The university is boosting plaintiff Rashmi Goel's annual pay; giving her an annual stipend for her work with the law school's Rocky Mountain Collective on Race, Place & Law; compensating her for back pay and emotional distress; and paying her attorney fees, said Goel's attorney, Charlotte Sweeney of the Denver firm Sweeney & Bechtold.

"I think it's a great resolution for her," said Sweeney following the Jan. 2 dismissal of the suit. "It gets her to a salary she should have been at anyway and it compensates her for the loss of salary over a period of years. Also, it recognizes that she's doing additional work, far and above many of her colleagues, on this additional project and deserved compensation for it."

Sweeney declined to specify the amount of Goel's pay increase, noting that her client is bound under a confidentiality agreement. A university spokesman confirmed the settlement Thursday.

"A mutual agreement has been reached in this case allowing both parties to move forward" reads a university statement. "One of the University of Denver's cornerstone commitments it to ensure that our academic community compensates faculty and staff fairly, equitably and based on merit. These are values that we hold in highest regard and seek, always, to model in our community."

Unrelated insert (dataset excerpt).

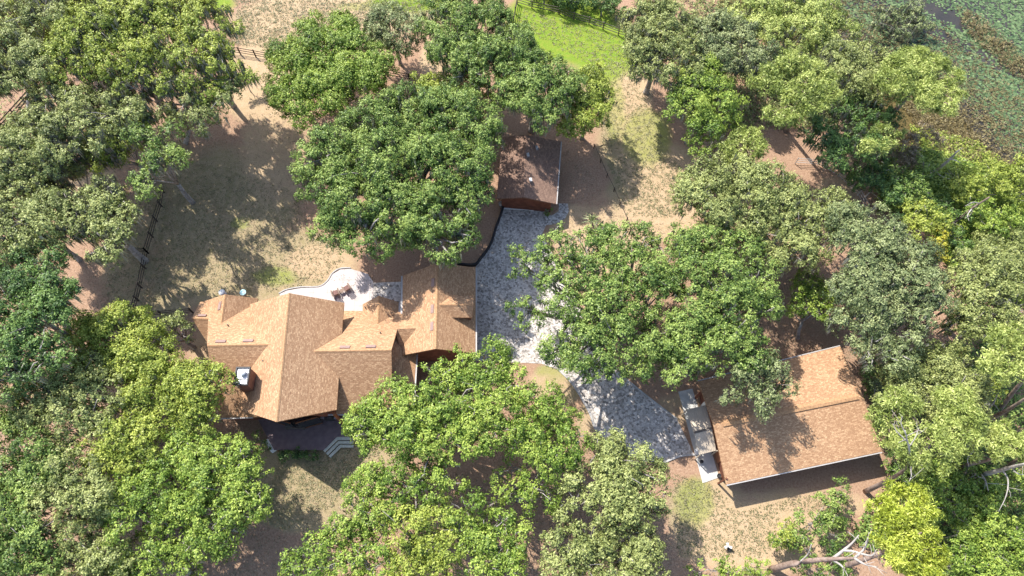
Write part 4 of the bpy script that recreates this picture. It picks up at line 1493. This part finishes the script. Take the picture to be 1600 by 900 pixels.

It's the second time in under two years that the law school has agreed to increase pay for female faculty. It entered into a consent decree with the Equal Employment Opportunity Commission in May 2018, under which it paid $2.66 million to female law professors who for years were paid less than their male colleagues.

The EEOC sued the school in 2016, three years after longtime law professor Lucy Marsh filed a complaint alleging the school was systematically paying female faculty less than similarly situated men. In addition to Marsh, six other female law professors at the school with tenure eventually joined as plaintiffs.

Goel was not part of that suit, and didn't know of her own pay discrepancy until last February when the law school disclosed faculty salaries, according to her complaint. She alleged that she was the lowest paid of the school's 12 associate professors, despite having been on the faculty since 2002, and earned more than $30,000 less than the average salary among that cohort. Ten of those professors are male or non-Asian. Goel, who is Asian, earns between $40,000 and $50,000 less annually than other associate professors with comparable experience, according to her complaint.

Goel and the law school entered into mediation talks in December and were able to reach a settlement agreement, Sweeney said.

"Hopefully, this will put the law school on the right track," Sweeney said. "In conjunction with the consent decree that was entered in the other case, there's now a labor economist looking at them every year, and there's a monitor who is supposed to be evaluating everything annually. This should get them turned in the right direction."